DATASET EXCERPT

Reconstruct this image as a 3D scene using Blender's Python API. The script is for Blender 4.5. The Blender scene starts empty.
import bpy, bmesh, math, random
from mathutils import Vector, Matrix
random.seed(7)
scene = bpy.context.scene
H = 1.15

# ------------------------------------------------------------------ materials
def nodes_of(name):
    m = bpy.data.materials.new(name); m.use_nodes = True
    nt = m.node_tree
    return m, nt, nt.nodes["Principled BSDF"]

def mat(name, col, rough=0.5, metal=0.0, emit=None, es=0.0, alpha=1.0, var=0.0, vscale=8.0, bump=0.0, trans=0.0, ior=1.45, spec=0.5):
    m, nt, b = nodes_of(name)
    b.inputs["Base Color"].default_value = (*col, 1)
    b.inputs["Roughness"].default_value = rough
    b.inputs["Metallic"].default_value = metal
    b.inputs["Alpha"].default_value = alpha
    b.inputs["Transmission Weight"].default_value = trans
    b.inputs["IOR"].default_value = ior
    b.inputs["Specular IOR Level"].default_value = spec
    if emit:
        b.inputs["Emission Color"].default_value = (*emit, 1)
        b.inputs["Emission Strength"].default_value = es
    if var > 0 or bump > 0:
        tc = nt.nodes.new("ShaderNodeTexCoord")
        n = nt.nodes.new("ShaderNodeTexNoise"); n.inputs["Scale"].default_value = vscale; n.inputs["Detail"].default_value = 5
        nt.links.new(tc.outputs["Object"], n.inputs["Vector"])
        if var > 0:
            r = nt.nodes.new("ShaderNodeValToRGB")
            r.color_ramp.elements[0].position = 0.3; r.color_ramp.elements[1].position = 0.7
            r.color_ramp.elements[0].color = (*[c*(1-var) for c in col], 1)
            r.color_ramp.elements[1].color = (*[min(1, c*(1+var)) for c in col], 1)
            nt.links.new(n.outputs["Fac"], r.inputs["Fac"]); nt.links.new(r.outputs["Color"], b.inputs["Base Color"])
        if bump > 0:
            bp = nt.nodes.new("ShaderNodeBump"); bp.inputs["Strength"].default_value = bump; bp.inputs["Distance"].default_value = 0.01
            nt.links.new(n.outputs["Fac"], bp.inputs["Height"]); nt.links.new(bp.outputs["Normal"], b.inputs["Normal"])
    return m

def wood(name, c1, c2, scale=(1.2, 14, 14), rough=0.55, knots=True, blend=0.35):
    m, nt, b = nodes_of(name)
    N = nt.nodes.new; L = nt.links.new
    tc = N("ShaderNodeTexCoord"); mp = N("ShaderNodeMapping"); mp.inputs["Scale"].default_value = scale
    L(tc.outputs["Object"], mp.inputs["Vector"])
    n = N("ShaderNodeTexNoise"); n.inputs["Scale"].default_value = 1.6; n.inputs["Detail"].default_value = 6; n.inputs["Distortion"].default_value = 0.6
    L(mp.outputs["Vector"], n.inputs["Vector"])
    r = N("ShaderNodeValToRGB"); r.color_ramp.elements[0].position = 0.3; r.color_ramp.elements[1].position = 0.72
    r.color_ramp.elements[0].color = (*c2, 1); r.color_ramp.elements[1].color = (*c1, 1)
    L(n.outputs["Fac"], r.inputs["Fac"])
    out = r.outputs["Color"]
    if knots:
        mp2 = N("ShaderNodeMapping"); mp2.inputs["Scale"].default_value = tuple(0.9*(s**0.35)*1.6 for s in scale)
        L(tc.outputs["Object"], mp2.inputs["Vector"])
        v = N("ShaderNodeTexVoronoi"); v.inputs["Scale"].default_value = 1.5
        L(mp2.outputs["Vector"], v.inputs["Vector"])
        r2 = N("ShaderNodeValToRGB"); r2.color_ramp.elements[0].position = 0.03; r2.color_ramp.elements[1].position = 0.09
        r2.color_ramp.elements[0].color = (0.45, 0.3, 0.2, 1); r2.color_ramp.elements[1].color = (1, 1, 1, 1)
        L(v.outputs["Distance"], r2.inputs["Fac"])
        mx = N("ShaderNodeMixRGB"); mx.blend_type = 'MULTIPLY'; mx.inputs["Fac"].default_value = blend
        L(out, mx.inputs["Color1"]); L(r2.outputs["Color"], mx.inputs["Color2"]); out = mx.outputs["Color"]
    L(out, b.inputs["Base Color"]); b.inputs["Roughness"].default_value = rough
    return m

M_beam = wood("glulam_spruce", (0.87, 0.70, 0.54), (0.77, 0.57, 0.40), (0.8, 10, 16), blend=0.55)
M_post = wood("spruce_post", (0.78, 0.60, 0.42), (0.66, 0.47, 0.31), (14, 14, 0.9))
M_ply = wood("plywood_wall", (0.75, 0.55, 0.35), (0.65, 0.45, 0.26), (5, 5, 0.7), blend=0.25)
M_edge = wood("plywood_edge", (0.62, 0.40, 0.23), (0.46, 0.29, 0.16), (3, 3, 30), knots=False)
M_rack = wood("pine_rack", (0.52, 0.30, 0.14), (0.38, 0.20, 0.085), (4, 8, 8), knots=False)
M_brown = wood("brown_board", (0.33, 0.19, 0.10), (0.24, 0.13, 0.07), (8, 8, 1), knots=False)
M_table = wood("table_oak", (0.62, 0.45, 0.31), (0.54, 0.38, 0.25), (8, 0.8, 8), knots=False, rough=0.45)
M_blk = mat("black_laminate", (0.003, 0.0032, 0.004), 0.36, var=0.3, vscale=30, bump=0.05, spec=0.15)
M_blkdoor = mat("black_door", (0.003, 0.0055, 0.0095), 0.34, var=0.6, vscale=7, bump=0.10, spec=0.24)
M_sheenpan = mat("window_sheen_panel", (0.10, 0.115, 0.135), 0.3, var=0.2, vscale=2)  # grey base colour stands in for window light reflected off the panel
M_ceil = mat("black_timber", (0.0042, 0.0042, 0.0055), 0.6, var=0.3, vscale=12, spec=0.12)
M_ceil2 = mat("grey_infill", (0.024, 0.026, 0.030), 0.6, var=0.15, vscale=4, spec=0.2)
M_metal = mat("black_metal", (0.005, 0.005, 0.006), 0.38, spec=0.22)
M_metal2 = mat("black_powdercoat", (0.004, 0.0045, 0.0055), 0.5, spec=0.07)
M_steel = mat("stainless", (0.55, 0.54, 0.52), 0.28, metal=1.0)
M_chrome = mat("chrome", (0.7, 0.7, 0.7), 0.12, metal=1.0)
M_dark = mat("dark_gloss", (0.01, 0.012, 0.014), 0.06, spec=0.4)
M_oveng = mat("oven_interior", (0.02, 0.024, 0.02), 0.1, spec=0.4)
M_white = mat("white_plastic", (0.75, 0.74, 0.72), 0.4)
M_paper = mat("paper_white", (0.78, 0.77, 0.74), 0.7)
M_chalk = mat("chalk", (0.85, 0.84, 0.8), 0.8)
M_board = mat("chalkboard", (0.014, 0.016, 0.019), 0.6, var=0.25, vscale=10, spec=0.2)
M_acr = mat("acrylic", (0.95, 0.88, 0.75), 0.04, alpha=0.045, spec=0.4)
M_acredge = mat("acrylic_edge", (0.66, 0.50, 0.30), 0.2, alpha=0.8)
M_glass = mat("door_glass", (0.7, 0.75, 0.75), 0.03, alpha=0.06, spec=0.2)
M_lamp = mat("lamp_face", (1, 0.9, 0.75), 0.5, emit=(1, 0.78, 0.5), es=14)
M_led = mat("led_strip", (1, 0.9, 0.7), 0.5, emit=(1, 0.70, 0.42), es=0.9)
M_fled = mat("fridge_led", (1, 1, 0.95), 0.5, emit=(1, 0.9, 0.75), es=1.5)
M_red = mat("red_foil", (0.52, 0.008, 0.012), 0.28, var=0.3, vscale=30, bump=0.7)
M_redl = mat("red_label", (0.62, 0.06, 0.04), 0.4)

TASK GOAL
Write the material out again in its entirety, exactly as shown.

FULL ANSWER
Reconstruct this image as a 3D scene using Blender's Python API. The script is for Blender 4.5. The Blender scene starts empty.
import bpy, bmesh, math, random
from mathutils import Vector, Matrix
random.seed(7)
scene = bpy.context.scene
H = 1.15

# ------------------------------------------------------------------ materials
def nodes_of(name):
    m = bpy.data.materials.new(name); m.use_nodes = True
    nt = m.node_tree
    return m, nt, nt.nodes["Principled BSDF"]

def mat(name, col, rough=0.5, metal=0.0, emit=None, es=0.0, alpha=1.0, var=0.0, vscale=8.0, bump=0.0, trans=0.0, ior=1.45, spec=0.5):
    m, nt, b = nodes_of(name)
    b.inputs["Base Color"].default_value = (*col, 1)
    b.inputs["Roughness"].default_value = rough
    b.inputs["Metallic"].default_value = metal
    b.inputs["Alpha"].default_value = alpha
    b.inputs["Transmission Weight"].default_value = trans
    b.inputs["IOR"].default_value = ior
    b.inputs["Specular IOR Level"].default_value = spec
    if emit:
        b.inputs["Emission Color"].default_value = (*emit, 1)
        b.inputs["Emission Strength"].default_value = es
    if var > 0 or bump > 0:
        tc = nt.nodes.new("ShaderNodeTexCoord")
        n = nt.nodes.new("ShaderNodeTexNoise"); n.inputs["Scale"].default_value = vscale; n.inputs["Detail"].default_value = 5
        nt.links.new(tc.outputs["Object"], n.inputs["Vector"])
        if var > 0:
            r = nt.nodes.new("ShaderNodeValToRGB")
            r.color_ramp.elements[0].position = 0.3; r.color_ramp.elements[1].position = 0.7
            r.color_ramp.elements[0].color = (*[c*(1-var) for c in col], 1)
            r.color_ramp.elements[1].color = (*[min(1, c*(1+var)) for c in col], 1)
            nt.links.new(n.outputs["Fac"], r.inputs["Fac"]); nt.links.new(r.outputs["Color"], b.inputs["Base Color"])
        if bump > 0:
            bp = nt.nodes.new("ShaderNodeBump"); bp.inputs["Strength"].default_value = bump; bp.inputs["Distance"].default_value = 0.01
            nt.links.new(n.outputs["Fac"], bp.inputs["Height"]); nt.links.new(bp.outputs["Normal"], b.inputs["Normal"])
    return m

def wood(name, c1, c2, scale=(1.2, 14, 14), rough=0.55, knots=True, blend=0.35):
    m, nt, b = nodes_of(name)
    N = nt.nodes.new; L = nt.links.new
    tc = N("ShaderNodeTexCoord"); mp = N("ShaderNodeMapping"); mp.inputs["Scale"].default_value = scale
    L(tc.outputs["Object"], mp.inputs["Vector"])
    n = N("ShaderNodeTexNoise"); n.inputs["Scale"].default_value = 1.6; n.inputs["Detail"].default_value = 6; n.inputs["Distortion"].default_value = 0.6
    L(mp.outputs["Vector"], n.inputs["Vector"])
    r = N("ShaderNodeValToRGB"); r.color_ramp.elements[0].position = 0.3; r.color_ramp.elements[1].position = 0.72
    r.color_ramp.elements[0].color = (*c2, 1); r.color_ramp.elements[1].color = (*c1, 1)
    L(n.outputs["Fac"], r.inputs["Fac"])
    out = r.outputs["Color"]
    if knots:
        mp2 = N("ShaderNodeMapping"); mp2.inputs["Scale"].default_value = tuple(0.9*(s**0.35)*1.6 for s in scale)
        L(tc.outputs["Object"], mp2.inputs["Vector"])
        v = N("ShaderNodeTexVoronoi"); v.inputs["Scale"].default_value = 1.5
        L(mp2.outputs["Vector"], v.inputs["Vector"])
        r2 = N("ShaderNodeValToRGB"); r2.color_ramp.elements[0].position = 0.03; r2.color_ramp.elements[1].position = 0.09
        r2.color_ramp.elements[0].color = (0.45, 0.3, 0.2, 1); r2.color_ramp.elements[1].color = (1, 1, 1, 1)
        L(v.outputs["Distance"], r2.inputs["Fac"])
        mx = N("ShaderNodeMixRGB"); mx.blend_type = 'MULTIPLY'; mx.inputs["Fac"].default_value = blend
        L(out, mx.inputs["Color1"]); L(r2.outputs["Color"], mx.inputs["Color2"]); out = mx.outputs["Color"]
    L(out, b.inputs["Base Color"]); b.inputs["Roughness"].default_value = rough
    return m

M_beam = wood("glulam_spruce", (0.87, 0.70, 0.54), (0.77, 0.57, 0.40), (0.8, 10, 16), blend=0.55)
M_post = wood("spruce_post", (0.78, 0.60, 0.42), (0.66, 0.47, 0.31), (14, 14, 0.9))
M_ply = wood("plywood_wall", (0.75, 0.55, 0.35), (0.65, 0.45, 0.26), (5, 5, 0.7), blend=0.25)
M_edge = wood("plywood_edge", (0.62, 0.40, 0.23), (0.46, 0.29, 0.16), (3, 3, 30), knots=False)
M_rack = wood("pine_rack", (0.52, 0.30, 0.14), (0.38, 0.20, 0.085), (4, 8, 8), knots=False)
M_brown = wood("brown_board", (0.33, 0.19, 0.10), (0.24, 0.13, 0.07), (8, 8, 1), knots=False)
M_table = wood("table_oak", (0.62, 0.45, 0.31), (0.54, 0.38, 0.25), (8, 0.8, 8), knots=False, rough=0.45)
M_blk = mat("black_laminate", (0.003, 0.0032, 0.004), 0.36, var=0.3, vscale=30, bump=0.05, spec=0.15)
M_blkdoor = mat("black_door", (0.003, 0.0055, 0.0095), 0.34, var=0.6, vscale=7, bump=0.10, spec=0.24)
M_sheenpan = mat("window_sheen_panel", (0.10, 0.115, 0.135), 0.3, var=0.2, vscale=2)  # grey base colour stands in for window light reflected off the panel
M_ceil = mat("black_timber", (0.0042, 0.0042, 0.0055), 0.6, var=0.3, vscale=12, spec=0.12)
M_ceil2 = mat("grey_infill", (0.024, 0.026, 0.030), 0.6, var=0.15, vscale=4, spec=0.2)
M_metal = mat("black_metal", (0.005, 0.005, 0.006), 0.38, spec=0.22)
M_metal2 = mat("black_powdercoat", (0.004, 0.0045, 0.0055), 0.5, spec=0.07)
M_steel = mat("stainless", (0.55, 0.54, 0.52), 0.28, metal=1.0)
M_chrome = mat("chrome", (0.7, 0.7, 0.7), 0.12, metal=1.0)
M_dark = mat("dark_gloss", (0.01, 0.012, 0.014), 0.06, spec=0.4)
M_oveng = mat("oven_interior", (0.02, 0.024, 0.02), 0.1, spec=0.4)
M_white = mat("white_plastic", (0.75, 0.74, 0.72), 0.4)
M_paper = mat("paper_white", (0.78, 0.77, 0.74), 0.7)
M_chalk = mat("chalk", (0.85, 0.84, 0.8), 0.8)
M_board = mat("chalkboard", (0.014, 0.016, 0.019), 0.6, var=0.25, vscale=10, spec=0.2)
M_acr = mat("acrylic", (0.95, 0.88, 0.75), 0.04, alpha=0.045, spec=0.4)
M_acredge = mat("acrylic_edge", (0.66, 0.50, 0.30), 0.2, alpha=0.8)
M_glass = mat("door_glass", (0.7, 0.75, 0.75), 0.03, alpha=0.06, spec=0.2)
M_lamp = mat("lamp_face", (1, 0.9, 0.75), 0.5, emit=(1, 0.78, 0.5), es=14)
M_led = mat("led_strip", (1, 0.9, 0.7), 0.5, emit=(1, 0.70, 0.42), es=0.9)
M_fled = mat("fridge_led", (1, 1, 0.95), 0.5, emit=(1, 0.9, 0.75), es=1.5)
M_red = mat("red_foil", (0.52, 0.008, 0.012), 0.28, var=0.3, vscale=30, bump=0.7)
M_redl = mat("red_label", (0.62, 0.06, 0.04), 0.4)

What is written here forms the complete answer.